Les banques espagnoles se rebiffent contre la surtaxe de leurs résultats

Elles militeraient actuellement pour inclure les filiales de leur concurrentes étrangères opérant en Espagne dans le périmètre de l’impôt exceptionnel.
Stéphanie Salti, à Madrid
drapeau espagnol Espagne Madrid
Les banques espagnoles manœuvrent pour que la proposition de loi sur la taxe bancaire soit amendée de façon à y inclure les banques étrangères.  -  Photo DR.

Depuis la révélation fin juillet de détails de la taxe bancaire décidée par le gouvernement de Pedro Sanchez, les mastodontes de la banque espagnole ne décolèrent pas. En cause : le traitement des activités espagnoles des banques étrangères qui plonge le secteur dans la confusion la plus totale. « Le texte de la proposition législative actuelle ne précise pas le domaine d’application », explique Chiara Romano, directrice associée chez Scope Ratings, « il ne mentionne que les établissements de crédit. Mais dans l’introduction, il fait référence aux grands établissements de crédit espagnols.
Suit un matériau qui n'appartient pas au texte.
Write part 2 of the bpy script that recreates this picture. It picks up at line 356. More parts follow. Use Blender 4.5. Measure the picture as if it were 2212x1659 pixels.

Il semblerait donc que les opérations des banques étrangères en Espagne en soient exclues ».

Danel Izqueaga, associate director dans l'équipe banques de Fitch Ratings, propose une autre interprétation : « selon le projet de loi, toute banque ayant des opérations en Espagne et ayant enregistré plus de 800 millions d’euros de revenus nets d’intérêts et de frais et commissions nets en 2019 sera soumise à la taxe », explique-t-il, « de nombreux doutes subsistent néanmoins sur la situation de certaines banques étrangères car on ne sait pas encore comment sera calculée cette taxe : les revenus nets d’intérêts et les frais et commissions de certaines entités dépassent le seuil de 800 millions d’euros sur une base consolidée (y compris certaines filiales) mais pas sur une base individuelle. Par ailleurs, d’autres banques, qui ont enregistré un montant légèrement inférieur à 800 millions d’euros de revenus nets d’intérêts et de commissions en 2019, pourraient dépasser ce seuil en 2022. Or, en principe, elles ne devraient pas être soumises à la taxe. Sur ce point, le texte manque aussi de clarté ».

Le cas BNP Paribas est décortiqué

Le cas de BNP Paribas a ainsi piqué la curiosité de la presse espagnole : présente en Espagne au travers d’un vaste éventail d’activités - activités bancaires, crédit à la consommation (Cetelem), activités de titres (Securities Services) etc..-, la première capitalisation bancaire française pourrait ainsi être contrainte de s’acquitter de cette taxe sur une base consolidée. «D’un point de vue purement numérique, BNP Paribas a réalisé environ 1,2 milliard d’euros de revenus en Espagne en 2019, de sorte que ses revenus d’intérêts et de commissions seraient probablement au-dessus du seuil de 800 millions d’euros si elle était éligible à cette taxe », estime Chiara Romano. Selon des calculs de El Confidencial, le leader français pourrait ainsi faire face à une facture de quelque 40 millions d’euros d’impôts. Contactée, BNP Paribas n’était pas en mesure de répondre à nos questions, avant bouclage.

Des voix bancaires se font aussi entendre pour inclure d’autres établissements étrangers à l’image d’ING, qui a réalisé l’an dernier des revenus de 776 millions d’euros en Espagne ou encore Deutsche Bank. Contactés, ces deux établissements n’ont pas souhaité faire de commentaires.

Un impôt estimé à 3 milliards pour deux ans

Dans ce climat de confusion, les banques espagnoles feraient ainsi actuellement pression pour que la proposition de loi sur la taxe bancaire, qui doit encore être débattue au Parlement, soit amendée de façon à garantir l’inclusion des banques étrangères dans l’équation. Ce nouvel équilibre permettrait ainsi de répartir cet impôt, qui doit rapporter 3 milliards d’euros sur deux ans, plus équitablement entre tous les acteurs présents sur le sol espagnol. A l’heure actuelle, on estime que la taxe devrait entraîner une réduction de 25,5% du bénéfice attendu de Sabadell cette année et de 30,7% en 2023, selon Jefferies. CaixaBank devrait aussi payer le plus lourd tribut fiscal, avec un impôt de 461 millions d’euros cette année, soit 16,4 % du bénéfice annuel, selon Expansion.